Scene modeling code data
+++

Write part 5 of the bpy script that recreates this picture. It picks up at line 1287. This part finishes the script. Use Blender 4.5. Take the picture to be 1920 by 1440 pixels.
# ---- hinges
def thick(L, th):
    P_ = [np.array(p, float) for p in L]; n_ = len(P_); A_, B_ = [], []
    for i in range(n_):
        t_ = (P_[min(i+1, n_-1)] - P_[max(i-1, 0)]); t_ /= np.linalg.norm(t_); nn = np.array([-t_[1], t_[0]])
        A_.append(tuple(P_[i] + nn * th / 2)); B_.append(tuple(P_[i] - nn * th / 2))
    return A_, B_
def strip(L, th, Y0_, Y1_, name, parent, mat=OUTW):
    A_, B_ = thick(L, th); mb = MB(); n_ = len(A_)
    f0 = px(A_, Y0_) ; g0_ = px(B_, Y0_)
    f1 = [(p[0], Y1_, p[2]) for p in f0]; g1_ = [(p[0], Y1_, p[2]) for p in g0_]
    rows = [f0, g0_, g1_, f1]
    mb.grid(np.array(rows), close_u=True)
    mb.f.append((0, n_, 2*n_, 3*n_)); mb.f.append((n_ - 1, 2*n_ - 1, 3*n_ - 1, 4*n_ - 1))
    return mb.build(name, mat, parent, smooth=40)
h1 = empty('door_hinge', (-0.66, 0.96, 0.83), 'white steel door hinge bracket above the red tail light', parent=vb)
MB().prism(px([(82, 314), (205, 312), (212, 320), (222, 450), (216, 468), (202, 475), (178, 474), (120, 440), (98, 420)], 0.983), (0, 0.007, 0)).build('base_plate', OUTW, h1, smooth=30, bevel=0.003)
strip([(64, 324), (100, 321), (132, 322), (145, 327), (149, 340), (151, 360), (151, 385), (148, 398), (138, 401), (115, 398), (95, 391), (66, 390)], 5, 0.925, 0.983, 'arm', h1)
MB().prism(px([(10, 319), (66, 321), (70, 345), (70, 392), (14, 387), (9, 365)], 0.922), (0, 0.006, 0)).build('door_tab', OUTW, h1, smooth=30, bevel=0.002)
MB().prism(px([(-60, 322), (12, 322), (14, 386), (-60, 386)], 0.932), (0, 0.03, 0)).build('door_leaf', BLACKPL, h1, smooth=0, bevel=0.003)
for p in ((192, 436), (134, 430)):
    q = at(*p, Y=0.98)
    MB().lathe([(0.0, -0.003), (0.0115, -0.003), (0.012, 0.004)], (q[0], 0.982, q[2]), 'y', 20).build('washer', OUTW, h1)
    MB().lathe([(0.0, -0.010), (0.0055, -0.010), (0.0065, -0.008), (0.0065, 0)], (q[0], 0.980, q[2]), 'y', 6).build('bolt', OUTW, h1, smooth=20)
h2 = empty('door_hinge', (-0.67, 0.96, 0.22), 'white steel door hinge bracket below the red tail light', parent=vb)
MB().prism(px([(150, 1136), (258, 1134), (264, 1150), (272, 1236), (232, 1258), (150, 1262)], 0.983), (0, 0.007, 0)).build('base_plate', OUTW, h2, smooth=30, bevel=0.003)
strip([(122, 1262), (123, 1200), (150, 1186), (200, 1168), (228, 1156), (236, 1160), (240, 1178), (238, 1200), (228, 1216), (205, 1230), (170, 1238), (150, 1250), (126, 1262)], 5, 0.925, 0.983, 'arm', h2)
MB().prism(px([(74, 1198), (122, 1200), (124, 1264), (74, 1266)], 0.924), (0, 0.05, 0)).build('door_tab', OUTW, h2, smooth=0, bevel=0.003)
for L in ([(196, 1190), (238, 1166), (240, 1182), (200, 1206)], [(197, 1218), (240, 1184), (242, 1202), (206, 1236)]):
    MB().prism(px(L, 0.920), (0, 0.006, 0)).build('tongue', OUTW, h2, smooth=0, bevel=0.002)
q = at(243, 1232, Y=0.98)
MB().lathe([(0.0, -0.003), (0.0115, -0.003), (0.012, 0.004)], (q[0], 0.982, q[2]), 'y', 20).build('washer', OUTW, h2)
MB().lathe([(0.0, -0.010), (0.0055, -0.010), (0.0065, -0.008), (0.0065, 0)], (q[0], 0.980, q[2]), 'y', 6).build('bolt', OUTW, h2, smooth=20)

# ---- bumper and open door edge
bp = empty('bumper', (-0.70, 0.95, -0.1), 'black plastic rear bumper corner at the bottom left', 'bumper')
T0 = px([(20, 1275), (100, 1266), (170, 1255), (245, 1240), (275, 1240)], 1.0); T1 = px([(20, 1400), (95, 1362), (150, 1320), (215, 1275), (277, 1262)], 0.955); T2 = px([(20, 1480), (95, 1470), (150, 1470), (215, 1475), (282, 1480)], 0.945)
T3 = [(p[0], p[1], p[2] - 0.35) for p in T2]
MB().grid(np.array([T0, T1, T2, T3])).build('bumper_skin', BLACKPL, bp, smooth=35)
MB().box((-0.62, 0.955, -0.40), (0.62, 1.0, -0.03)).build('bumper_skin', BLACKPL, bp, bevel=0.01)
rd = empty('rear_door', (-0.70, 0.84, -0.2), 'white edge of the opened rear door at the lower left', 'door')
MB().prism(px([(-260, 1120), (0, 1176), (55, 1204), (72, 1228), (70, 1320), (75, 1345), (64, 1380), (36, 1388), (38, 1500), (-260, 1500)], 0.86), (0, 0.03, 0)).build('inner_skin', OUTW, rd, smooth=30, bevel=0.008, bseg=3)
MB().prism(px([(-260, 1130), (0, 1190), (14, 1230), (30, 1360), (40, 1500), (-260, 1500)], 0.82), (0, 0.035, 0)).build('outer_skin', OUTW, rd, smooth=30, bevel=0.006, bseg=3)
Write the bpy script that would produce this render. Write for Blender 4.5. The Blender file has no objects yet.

+++

TASK DESCRIPTION
Type the whole listing again, unaltered.

ANSWER TO THIS PROBLEM
Write part 5 of the bpy script that recreates this picture. It picks up at line 1287. This part finishes the script. Use Blender 4.5. Take the picture to be 1920 by 1440 pixels.
# ---- hinges
def thick(L, th):
    P_ = [np.array(p, float) for p in L]; n_ = len(P_); A_, B_ = [], []
    for i in range(n_):
        t_ = (P_[min(i+1, n_-1)] - P_[max(i-1, 0)]); t_ /= np.linalg.norm(t_); nn = np.array([-t_[1], t_[0]])
        A_.append(tuple(P_[i] + nn * th / 2)); B_.append(tuple(P_[i] - nn * th / 2))
    return A_, B_
def strip(L, th, Y0_, Y1_, name, parent, mat=OUTW):
    A_, B_ = thick(L, th); mb = MB(); n_ = len(A_)
    f0 = px(A_, Y0_) ; g0_ = px(B_, Y0_)
    f1 = [(p[0], Y1_, p[2]) for p in f0]; g1_ = [(p[0], Y1_, p[2]) for p in g0_]
    rows = [f0, g0_, g1_, f1]
    mb.grid(np.array(rows), close_u=True)
    mb.f.append((0, n_, 2*n_, 3*n_)); mb.f.append((n_ - 1, 2*n_ - 1, 3*n_ - 1, 4*n_ - 1))
    return mb.build(name, mat, parent, smooth=40)
h1 = empty('door_hinge', (-0.66, 0.96, 0.83), 'white steel door hinge bracket above the red tail light', parent=vb)
MB().prism(px([(82, 314), (205, 312), (212, 320), (222, 450), (216, 468), (202, 475), (178, 474), (120, 440), (98, 420)], 0.983), (0, 0.007, 0)).build('base_plate', OUTW, h1, smooth=30, bevel=0.003)
strip([(64, 324), (100, 321), (132, 322), (145, 327), (149, 340), (151, 360), (151, 385), (148, 398), (138, 401), (115, 398), (95, 391), (66, 390)], 5, 0.925, 0.983, 'arm', h1)
MB().prism(px([(10, 319), (66, 321), (70, 345), (70, 392), (14, 387), (9, 365)], 0.922), (0, 0.006, 0)).build('door_tab', OUTW, h1, smooth=30, bevel=0.002)
MB().prism(px([(-60, 322), (12, 322), (14, 386), (-60, 386)], 0.932), (0, 0.03, 0)).build('door_leaf', BLACKPL, h1, smooth=0, bevel=0.003)
for p in ((192, 436), (134, 430)):
    q = at(*p, Y=0.98)
    MB().lathe([(0.0, -0.003), (0.0115, -0.003), (0.012, 0.004)], (q[0], 0.982, q[2]), 'y', 20).build('washer', OUTW, h1)
    MB().lathe([(0.0, -0.010), (0.0055, -0.010), (0.0065, -0.008), (0.0065, 0)], (q[0], 0.980, q[2]), 'y', 6).build('bolt', OUTW, h1, smooth=20)
h2 = empty('door_hinge', (-0.67, 0.96, 0.22), 'white steel door hinge bracket below the red tail light', parent=vb)
MB().prism(px([(150, 1136), (258, 1134), (264, 1150), (272, 1236), (232, 1258), (150, 1262)], 0.983), (0, 0.007, 0)).build('base_plate', OUTW, h2, smooth=30, bevel=0.003)
strip([(122, 1262), (123, 1200), (150, 1186), (200, 1168), (228, 1156), (236, 1160), (240, 1178), (238, 1200), (228, 1216), (205, 1230), (170, 1238), (150, 1250), (126, 1262)], 5, 0.925, 0.983, 'arm', h2)
MB().prism(px([(74, 1198), (122, 1200), (124, 1264), (74, 1266)], 0.924), (0, 0.05, 0)).build('door_tab', OUTW, h2, smooth=0, bevel=0.003)
for L in ([(196, 1190), (238, 1166), (240, 1182), (200, 1206)], [(197, 1218), (240, 1184), (242, 1202), (206, 1236)]):
    MB().prism(px(L, 0.920), (0, 0.006, 0)).build('tongue', OUTW, h2, smooth=0, bevel=0.002)
q = at(243, 1232, Y=0.98)
MB().lathe([(0.0, -0.003), (0.0115, -0.003), (0.012, 0.004)], (q[0], 0.982, q[2]), 'y', 20).build('washer', OUTW, h2)
MB().lathe([(0.0, -0.010), (0.0055, -0.010), (0.0065, -0.008), (0.0065, 0)], (q[0], 0.980, q[2]), 'y', 6).build('bolt', OUTW, h2, smooth=20)

# ---- bumper and open door edge
bp = empty('bumper', (-0.70, 0.95, -0.1), 'black plastic rear bumper corner at the bottom left', 'bumper')
T0 = px([(20, 1275), (100, 1266), (170, 1255), (245, 1240), (275, 1240)], 1.0); T1 = px([(20, 1400), (95, 1362), (150, 1320), (215, 1275), (277, 1262)], 0.955); T2 = px([(20, 1480), (95, 1470), (150, 1470), (215, 1475), (282, 1480)], 0.945)
T3 = [(p[0], p[1], p[2] - 0.35) for p in T2]
MB().grid(np.array([T0, T1, T2, T3])).build('bumper_skin', BLACKPL, bp, smooth=35)
MB().box((-0.62, 0.955, -0.40), (0.62, 1.0, -0.03)).build('bumper_skin', BLACKPL, bp, bevel=0.01)
rd = empty('rear_door', (-0.70, 0.84, -0.2), 'white edge of the opened rear door at the lower left', 'door')
MB().prism(px([(-260, 1120), (0, 1176), (55, 1204), (72, 1228), (70, 1320), (75, 1345), (64, 1380), (36, 1388), (38, 1500), (-260, 1500)], 0.86), (0, 0.03, 0)).build('inner_skin', OUTW, rd, smooth=30, bevel=0.008, bseg=3)
MB().prism(px([(-260, 1130), (0, 1190), (14, 1230), (30, 1360), (40, 1500), (-260, 1500)], 0.82), (0, 0.035, 0)).build('outer_skin', OUTW, rd, smooth=30, bevel=0.006, bseg=3)
Write the bpy script that would produce this render. Write for Blender 4.5. The Blender file has no objects yet.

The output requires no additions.